Os comentários de Rashi sobre essa palavra foi o seguinte: "Esse texto faz referência a um pássaro cujo nome é Chol, e a morte não tem poder sobre ele, porque não experimentou do fruto da árvore do conhecimento. No final de mil anos renova-se, e retorna à sua juventude".

Em um dos Midrashim judaicos, o Bereshit, em Amã (19:5), encontramos o seguinte comentário ao Gênesis 3:6: "[Eva] deu ao gado, as feras e as aves o de comer [o fruto proibido da árvore do conhecimento]. Todos a obedeceram e comeram, todos exceto certo pássaro chamado Col, como está escrito: 'Então eu disse: vou morrer com o meu ninho, e eu vou multiplicar meus dias, como o Col [isto é, 'Phoenix']' (Jó 29.18)" .

No Talmude Babilônico, no tratado Sanhedrin (108), afirma que a ave que Sem, o filho mais velho de Noé, soltou foi a Fênix, apesar de usar a palavra "urshina" ao invés de Col (ou Chol).

Uma das explicações para que Jó 29.18 seja traduzido como Fênix ao invés de "areia" é o fato de que, analisando a estrutura do versículo em questão, se tratamos as duas metades do verso como paralelos, concluímos que a palavra "Ninho", na primeira parte do versículo é uma justaposição para a segunda parte. Desse modo, todo o versículo faz alusão ao pássaro, ao invés da primeira parte, que cita "ninho".

A ordem das duas partes do versículo sugere que a alusão a Fênix é a correta, sendo que, de uma forma não muito lógica, Jó primeiro fala de morrer, e depois, de multiplicar os seus dias. É evidente que muitos seres vivos não são capazes de morrer em seus ninhos e depois multiplicar os seus dias, mas de acordo com a antiga lenda, é exatamente o que podemos dizer da Fênix.

Outro interessante versículo paralelo, se encontra em Salmo 103:5: "Sua juventude se renova como a da águia" . Não é só um simbolismo do versículo. A menção a um pássaro que de certa forma pode voltar a sua juventude - mostra um surpreendente paralelo com Jó 29.10 e apóia o entendimento da tradicional judaico sobre esse texto.

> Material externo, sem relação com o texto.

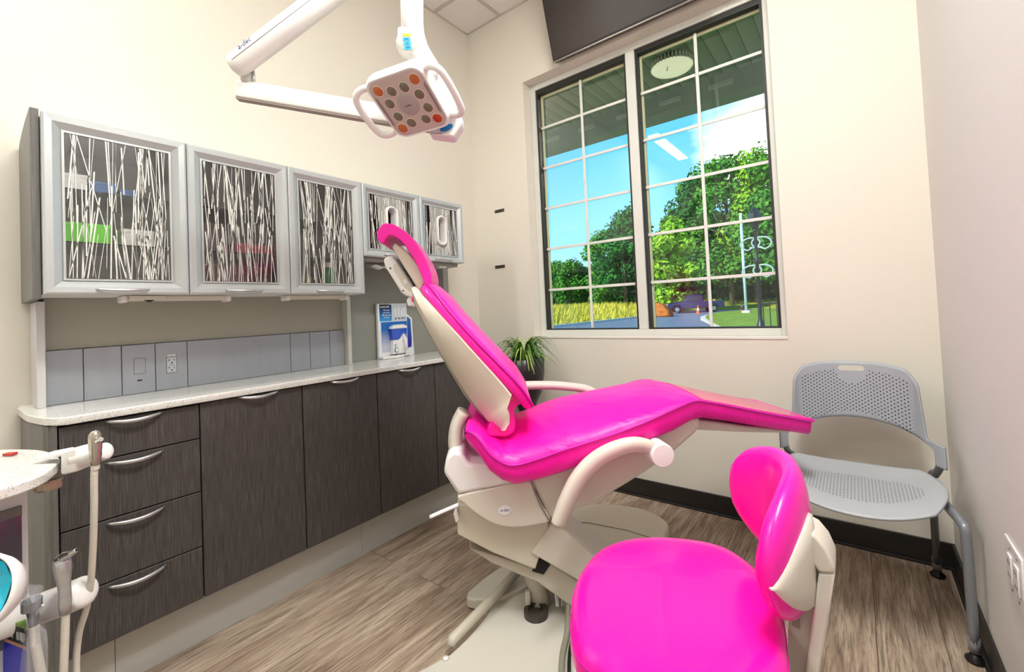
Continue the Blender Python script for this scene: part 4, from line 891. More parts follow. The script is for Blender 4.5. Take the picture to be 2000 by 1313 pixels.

Clemente I (30 -100), bispo de Roma, em sua Primeira Carta aos Coríntios[7] (c. 96 d.C.) usa um argumento curioso em defesa da ressurreição. Ela cita três "ocorrências naturais" para mostrar a razoabilidade da noção de ressurreição: o dia que segue a noite, a semente que cai ao chão e morre para renascer como uma planta, e a Fênix, pássaro árabe lendário, que morre e renasce de suas próprias cinzas a cada quinhentos anos:

Vamos considerar este maravilhoso sinal [semeion] [de ressurreição] que acontece nas terras orientais, isto é, na Arábia e países adjacentes. Há um certo pássaros que é chamado Fênix. Este é o único de sua espécie e vive quinhentos anos. E quando o tempo de sua dissolução mostra que sua morte está próxima, constrói por si só um ninho de olíbano, mirra e outras especiarias, no qual, quando é chegada a hora, entra e morre. Mas a medida que a carne se decompõe, um certo tipo de verme é produzido, que sendo alimentado pelos fluidos do pássaros morto, produz penas. Então, quando adquire força, ergue o ninho em que estão os ossos de seu pai e, carregando-os, vai da Arábia para o Egito, para a cidade chamada Heliópolis. E, num dia de céu limpo, voando à vista de todos os homens, deposita-os sobre o altar do sol, e feito isto, apressa-se em voltar à antiga residência. Os sacerdotes, então, inspecionam o registro das datas e descobrem que ele retornou exatamente o qüingentésimo ano ser completado.

Dito isto, o autor exclama: "É tão surpreendente que o Criador do universo ressuscite aqueles que o serviram em santidade e em certeza de boa fé, quando ele ilustra com um simples pássaro a grandeza de sua promessa"?

Clemente, ao comparar a ressurreição à lenda da Fênix, e fazendo da Fênix, o emblema de nossa ressurreição, usa um mito como "evidência" da ressurreição de Jesus.

Se Clemente escrevia para uma igreja cristã (a principal igreja cristã, já que se localizava no núcleo do Império Romano) e sua carta seria lida e repassada em todas igrejas. É óbvio que os cristãos daquela época acreditavam na Fênix, já que Clemente jamais iria colocar uma idéia pagã em sua carta que fosse constranger aos demais irmãos.